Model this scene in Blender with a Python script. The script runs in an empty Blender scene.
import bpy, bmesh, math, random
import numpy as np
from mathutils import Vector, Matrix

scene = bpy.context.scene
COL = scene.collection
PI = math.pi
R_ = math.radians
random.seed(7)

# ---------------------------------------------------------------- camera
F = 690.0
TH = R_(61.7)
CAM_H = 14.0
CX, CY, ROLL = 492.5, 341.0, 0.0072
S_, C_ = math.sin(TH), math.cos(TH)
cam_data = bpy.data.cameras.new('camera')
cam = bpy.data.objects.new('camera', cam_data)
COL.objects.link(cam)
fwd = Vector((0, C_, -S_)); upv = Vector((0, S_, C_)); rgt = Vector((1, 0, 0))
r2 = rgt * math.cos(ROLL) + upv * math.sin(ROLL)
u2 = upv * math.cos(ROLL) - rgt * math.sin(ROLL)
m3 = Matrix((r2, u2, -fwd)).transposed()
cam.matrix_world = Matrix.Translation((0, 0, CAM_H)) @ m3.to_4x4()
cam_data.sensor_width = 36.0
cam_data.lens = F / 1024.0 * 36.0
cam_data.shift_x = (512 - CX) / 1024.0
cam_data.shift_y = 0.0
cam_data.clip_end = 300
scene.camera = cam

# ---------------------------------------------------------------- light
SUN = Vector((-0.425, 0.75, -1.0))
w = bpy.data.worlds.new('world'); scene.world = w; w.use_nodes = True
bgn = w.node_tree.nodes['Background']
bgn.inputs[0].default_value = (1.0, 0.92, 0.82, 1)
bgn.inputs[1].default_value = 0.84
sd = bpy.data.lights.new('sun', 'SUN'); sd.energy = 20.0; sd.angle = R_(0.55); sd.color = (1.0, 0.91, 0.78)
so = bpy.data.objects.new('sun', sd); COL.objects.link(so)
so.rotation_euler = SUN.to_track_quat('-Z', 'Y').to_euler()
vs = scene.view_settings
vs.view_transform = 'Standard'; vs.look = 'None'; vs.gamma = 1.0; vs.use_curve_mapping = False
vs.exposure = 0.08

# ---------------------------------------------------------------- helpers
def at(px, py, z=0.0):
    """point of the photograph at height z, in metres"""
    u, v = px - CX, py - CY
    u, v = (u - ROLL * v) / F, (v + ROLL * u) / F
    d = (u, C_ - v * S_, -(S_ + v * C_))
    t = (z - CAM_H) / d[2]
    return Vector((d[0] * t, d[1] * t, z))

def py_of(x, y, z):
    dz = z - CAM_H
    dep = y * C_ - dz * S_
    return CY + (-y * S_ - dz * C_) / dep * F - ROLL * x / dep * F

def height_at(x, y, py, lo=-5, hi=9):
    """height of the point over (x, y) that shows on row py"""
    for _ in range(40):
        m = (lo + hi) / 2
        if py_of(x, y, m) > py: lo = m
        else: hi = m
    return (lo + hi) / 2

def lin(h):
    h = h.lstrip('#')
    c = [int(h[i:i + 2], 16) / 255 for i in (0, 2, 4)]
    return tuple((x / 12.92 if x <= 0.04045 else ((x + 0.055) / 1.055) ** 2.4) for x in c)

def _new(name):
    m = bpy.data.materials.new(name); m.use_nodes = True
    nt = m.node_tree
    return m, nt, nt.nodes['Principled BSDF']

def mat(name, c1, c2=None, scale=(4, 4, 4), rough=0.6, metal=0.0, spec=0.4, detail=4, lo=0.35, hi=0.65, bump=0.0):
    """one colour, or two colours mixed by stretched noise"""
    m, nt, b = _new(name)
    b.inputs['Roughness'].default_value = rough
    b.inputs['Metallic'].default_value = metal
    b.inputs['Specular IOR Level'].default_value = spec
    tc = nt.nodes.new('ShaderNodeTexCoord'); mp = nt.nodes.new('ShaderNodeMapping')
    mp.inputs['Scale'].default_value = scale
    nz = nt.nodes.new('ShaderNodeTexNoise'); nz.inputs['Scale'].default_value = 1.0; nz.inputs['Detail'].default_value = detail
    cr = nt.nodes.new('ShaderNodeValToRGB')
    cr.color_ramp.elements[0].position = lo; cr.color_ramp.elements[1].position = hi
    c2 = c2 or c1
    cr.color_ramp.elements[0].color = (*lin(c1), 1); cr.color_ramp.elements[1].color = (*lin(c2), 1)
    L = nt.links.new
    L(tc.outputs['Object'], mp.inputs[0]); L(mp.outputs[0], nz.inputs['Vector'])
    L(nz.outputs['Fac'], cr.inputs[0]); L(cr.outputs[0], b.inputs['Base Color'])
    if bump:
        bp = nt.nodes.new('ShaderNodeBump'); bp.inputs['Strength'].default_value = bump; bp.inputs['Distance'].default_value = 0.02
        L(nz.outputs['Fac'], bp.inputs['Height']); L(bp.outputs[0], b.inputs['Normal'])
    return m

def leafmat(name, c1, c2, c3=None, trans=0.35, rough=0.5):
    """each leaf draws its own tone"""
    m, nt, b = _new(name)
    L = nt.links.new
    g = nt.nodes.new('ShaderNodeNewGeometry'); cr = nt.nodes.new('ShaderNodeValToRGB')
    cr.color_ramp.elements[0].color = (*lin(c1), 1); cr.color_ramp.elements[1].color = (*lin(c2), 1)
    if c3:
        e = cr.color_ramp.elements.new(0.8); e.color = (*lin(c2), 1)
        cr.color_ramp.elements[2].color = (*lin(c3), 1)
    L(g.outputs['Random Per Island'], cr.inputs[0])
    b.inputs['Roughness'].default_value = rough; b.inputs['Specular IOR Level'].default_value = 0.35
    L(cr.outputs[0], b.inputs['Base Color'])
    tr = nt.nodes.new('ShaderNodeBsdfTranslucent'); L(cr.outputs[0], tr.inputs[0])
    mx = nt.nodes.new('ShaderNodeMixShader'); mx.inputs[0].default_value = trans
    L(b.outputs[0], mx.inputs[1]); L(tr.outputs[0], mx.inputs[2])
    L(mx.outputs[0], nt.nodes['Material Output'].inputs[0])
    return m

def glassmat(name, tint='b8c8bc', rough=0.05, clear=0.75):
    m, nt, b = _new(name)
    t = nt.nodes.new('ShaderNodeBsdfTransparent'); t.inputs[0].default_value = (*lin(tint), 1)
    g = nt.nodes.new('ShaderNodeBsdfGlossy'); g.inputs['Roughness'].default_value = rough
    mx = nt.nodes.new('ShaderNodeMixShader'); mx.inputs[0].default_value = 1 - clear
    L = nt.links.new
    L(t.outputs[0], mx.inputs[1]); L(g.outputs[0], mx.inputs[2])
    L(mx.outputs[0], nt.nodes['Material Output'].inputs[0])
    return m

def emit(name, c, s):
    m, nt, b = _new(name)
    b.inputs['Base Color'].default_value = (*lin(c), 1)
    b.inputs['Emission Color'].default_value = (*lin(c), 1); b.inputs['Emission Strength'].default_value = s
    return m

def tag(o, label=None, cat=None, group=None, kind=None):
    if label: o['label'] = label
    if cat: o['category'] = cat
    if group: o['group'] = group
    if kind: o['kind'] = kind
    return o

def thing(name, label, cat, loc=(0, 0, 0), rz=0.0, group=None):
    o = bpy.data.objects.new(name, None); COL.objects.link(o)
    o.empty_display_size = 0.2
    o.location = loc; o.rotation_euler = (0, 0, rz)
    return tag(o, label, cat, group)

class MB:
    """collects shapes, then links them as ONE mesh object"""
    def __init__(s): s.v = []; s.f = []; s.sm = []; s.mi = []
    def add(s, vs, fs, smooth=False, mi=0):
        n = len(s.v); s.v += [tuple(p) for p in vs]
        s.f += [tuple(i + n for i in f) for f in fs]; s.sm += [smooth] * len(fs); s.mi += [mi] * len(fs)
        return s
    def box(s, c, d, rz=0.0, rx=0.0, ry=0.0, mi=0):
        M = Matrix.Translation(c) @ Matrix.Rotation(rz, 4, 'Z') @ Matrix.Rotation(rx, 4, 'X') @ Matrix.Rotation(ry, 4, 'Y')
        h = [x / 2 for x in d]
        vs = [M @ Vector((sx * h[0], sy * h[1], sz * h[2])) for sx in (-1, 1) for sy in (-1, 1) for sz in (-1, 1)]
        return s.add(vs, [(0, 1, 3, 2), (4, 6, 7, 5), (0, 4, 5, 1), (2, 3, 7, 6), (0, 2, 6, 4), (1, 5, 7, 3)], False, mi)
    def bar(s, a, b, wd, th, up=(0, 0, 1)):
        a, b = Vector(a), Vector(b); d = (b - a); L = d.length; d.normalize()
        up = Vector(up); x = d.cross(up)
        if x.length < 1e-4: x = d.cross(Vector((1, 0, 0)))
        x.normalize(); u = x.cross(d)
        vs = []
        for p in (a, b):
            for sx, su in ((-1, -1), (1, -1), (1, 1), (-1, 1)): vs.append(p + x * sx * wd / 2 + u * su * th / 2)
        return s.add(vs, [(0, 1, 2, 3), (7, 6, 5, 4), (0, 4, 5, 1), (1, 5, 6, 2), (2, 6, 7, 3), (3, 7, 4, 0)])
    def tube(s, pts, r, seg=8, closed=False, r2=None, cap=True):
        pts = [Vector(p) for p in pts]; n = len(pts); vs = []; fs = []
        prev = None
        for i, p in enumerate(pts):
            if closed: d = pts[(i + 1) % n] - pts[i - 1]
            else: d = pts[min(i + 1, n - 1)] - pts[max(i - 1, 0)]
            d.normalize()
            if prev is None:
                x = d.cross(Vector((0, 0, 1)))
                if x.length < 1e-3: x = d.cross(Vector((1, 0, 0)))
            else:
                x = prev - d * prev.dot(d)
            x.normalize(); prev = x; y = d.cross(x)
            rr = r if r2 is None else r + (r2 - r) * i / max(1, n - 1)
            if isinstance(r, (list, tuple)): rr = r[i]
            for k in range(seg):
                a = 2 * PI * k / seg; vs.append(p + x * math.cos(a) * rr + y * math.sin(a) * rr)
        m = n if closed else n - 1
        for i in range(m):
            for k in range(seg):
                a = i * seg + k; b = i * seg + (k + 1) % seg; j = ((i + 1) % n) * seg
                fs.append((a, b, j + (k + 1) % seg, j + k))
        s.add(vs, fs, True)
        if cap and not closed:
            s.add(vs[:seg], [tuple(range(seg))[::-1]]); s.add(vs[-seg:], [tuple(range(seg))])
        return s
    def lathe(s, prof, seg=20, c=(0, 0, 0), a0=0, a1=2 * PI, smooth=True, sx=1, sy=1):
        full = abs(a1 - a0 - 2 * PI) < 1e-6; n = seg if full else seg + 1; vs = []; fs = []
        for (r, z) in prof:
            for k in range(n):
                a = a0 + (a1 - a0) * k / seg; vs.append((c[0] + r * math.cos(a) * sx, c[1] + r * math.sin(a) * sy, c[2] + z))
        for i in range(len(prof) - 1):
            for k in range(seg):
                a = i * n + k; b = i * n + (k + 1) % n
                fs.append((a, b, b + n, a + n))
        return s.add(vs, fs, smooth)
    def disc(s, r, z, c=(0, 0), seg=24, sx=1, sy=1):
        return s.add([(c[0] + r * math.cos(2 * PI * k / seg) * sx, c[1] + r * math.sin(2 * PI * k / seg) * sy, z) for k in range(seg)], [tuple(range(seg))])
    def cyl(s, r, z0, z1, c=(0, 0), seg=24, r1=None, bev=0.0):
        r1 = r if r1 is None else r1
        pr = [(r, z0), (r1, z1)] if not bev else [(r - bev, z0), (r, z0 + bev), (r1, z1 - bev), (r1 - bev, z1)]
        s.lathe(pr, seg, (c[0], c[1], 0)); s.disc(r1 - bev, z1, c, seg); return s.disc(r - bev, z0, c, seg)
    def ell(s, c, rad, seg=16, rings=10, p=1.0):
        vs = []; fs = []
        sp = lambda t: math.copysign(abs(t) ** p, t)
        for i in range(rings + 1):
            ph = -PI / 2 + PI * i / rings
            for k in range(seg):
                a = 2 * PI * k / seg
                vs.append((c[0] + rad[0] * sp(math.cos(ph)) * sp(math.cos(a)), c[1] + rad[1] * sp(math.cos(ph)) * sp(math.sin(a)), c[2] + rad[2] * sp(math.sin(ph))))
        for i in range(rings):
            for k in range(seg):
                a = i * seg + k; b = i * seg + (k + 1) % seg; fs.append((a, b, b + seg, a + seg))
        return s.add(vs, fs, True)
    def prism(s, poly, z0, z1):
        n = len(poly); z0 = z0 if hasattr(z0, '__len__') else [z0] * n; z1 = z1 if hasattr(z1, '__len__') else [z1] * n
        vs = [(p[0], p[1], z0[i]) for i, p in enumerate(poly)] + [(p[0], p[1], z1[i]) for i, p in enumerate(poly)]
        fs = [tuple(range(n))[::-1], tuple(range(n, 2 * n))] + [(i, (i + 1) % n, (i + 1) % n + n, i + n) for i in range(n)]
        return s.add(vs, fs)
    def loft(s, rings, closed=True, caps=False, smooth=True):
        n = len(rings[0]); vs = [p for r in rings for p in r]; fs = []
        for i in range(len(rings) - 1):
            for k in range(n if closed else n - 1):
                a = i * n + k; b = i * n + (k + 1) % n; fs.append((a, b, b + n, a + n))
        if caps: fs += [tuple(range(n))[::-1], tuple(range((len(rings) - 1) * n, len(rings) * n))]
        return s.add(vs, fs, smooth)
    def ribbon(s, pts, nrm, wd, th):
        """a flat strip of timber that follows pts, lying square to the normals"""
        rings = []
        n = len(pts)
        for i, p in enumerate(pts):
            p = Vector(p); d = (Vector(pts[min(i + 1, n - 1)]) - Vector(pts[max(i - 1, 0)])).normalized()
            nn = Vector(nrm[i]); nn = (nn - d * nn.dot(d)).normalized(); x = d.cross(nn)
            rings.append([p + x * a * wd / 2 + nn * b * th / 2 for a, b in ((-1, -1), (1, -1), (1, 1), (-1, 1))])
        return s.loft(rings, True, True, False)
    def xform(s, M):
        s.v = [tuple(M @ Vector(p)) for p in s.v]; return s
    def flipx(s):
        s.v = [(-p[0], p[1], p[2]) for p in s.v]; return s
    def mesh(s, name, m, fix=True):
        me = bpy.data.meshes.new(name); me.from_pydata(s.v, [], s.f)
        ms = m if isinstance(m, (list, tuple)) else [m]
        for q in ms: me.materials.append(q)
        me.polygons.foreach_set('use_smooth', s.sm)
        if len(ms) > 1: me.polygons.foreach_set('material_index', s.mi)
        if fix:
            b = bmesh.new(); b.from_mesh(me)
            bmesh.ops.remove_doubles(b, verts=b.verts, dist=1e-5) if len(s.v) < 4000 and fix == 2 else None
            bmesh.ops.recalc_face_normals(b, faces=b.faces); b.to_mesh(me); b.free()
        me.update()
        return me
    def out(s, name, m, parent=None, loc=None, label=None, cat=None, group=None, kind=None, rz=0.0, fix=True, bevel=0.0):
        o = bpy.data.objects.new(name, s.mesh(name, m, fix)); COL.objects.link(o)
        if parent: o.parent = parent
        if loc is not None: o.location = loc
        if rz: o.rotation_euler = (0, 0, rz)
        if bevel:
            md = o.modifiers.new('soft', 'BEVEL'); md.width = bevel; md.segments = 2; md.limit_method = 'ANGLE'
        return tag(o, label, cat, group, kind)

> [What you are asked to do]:
Quote only the stretch of lines that starts the data above and ends with the line containing "from mathutils import Vector, Matrix", both included.

> [Full response]:
Model this scene in Blender with a Python script. The script runs in an empty Blender scene.
import bpy, bmesh, math, random
import numpy as np
from mathutils import Vector, Matrix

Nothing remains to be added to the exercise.